"Their embarrassments had become almost insupportable, when, one day, two strange vessels came to anchor in the Gulf of Isola Rossa (Ile Rousse), and began to discharge a heavy cargo of victuals and warlike stores—gifts for the Corsicans from unknown and mysterious donors. The captains of the vessels scorned all remuneration, and only asked the favour of some Corsican wine in which to drink the brave nation's welfare. They then put out to sea again, amid the blessings of the multitude who had assembled on the shore to see their foreign benefactors.
"This little token of foreign sympathy fairly intoxicated the poor Corsicans. Their joy was indescribable: they rang the bells in all the villages; they said to one another that Divine Providence, and the Blessed Virgin, had sent their rescuing angels to the unhappy island, and their hopes grew lively that some foreign power would at length bestow its protection on Corsica.... Generous Englishmen had equipped these two ships...."
CHAPTER V.
THE CURÉ OF CALVI.
Driving through an irregular little street with overhanging houses, our coachman suddenly stopped before a dirty stone staircase. This, he informed us, was the entrance to our hotel. We were suspicious; and the event proved how just were our suspicions.

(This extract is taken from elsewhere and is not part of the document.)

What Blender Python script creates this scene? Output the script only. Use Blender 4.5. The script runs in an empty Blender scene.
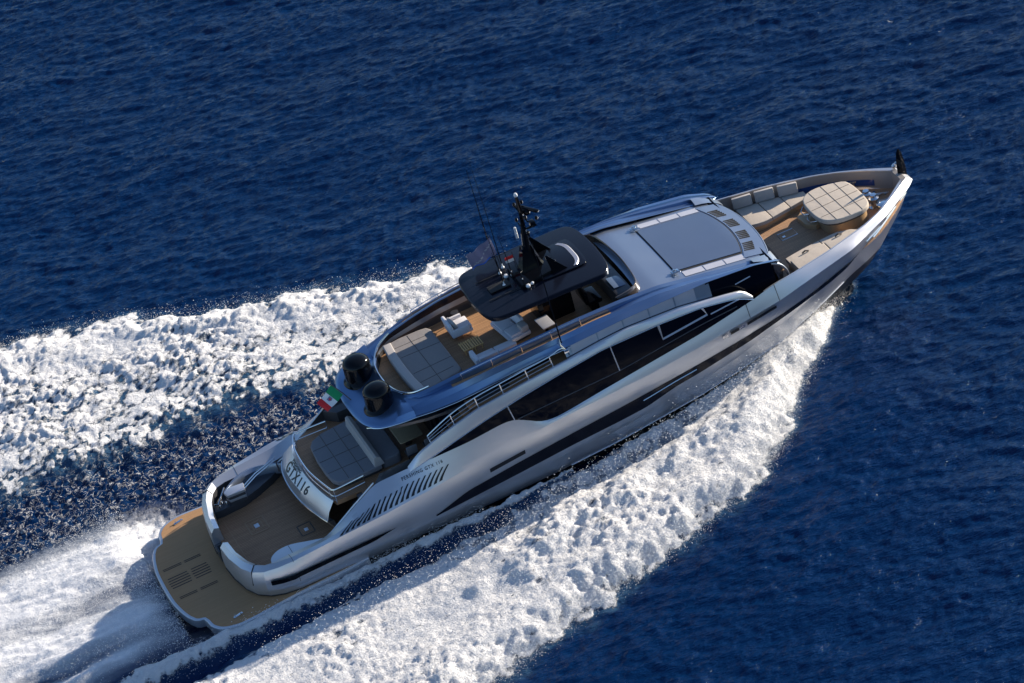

It seemed incredible that a large town like Calvi should furnish no better inn than this wretched looking one; besides which, we had been distinctly advised to go to a certain Madame Puoggi in the Haute Ville, and this was the Basse Ville.
But it was impossible to move our stolid coachman. This was the best, the only inn in Calvi: he had never heard of Madame Puoggi: there was no inn in the upper town at all. Alas! we afterwards discovered that this degenerate Corsican lied in this, as in other matters; and that fate and his obstinacy had led us to the third best inn in the town! But, unable ourselves to discover the mysterious Madame Puoggi, we were forced to submit to destiny.
The sun was shining hotly upon white (or what had been white) pavement, when we descended from the carriage, and the scene was one of the gayest and most pictorial I ever looked upon.
A narrow, uneven street, houses with tumbledown balconies and broken stone staircases, opening out before us to a wide white quay with the gleaming sea alongside, and a row of vessels like Arab dhows at anchor, drying their long drooping sails in the sun.
Behind these, the grand old citadel, white and fierce, looking down with the pride of five centuries upon quay and town, and sea and hill; and from the opposite coast, as far as the eye could reach northward, a chain of receding blue mountains.
Most of the vessels had come from the African coast, bringing a motley array of foreign sailors.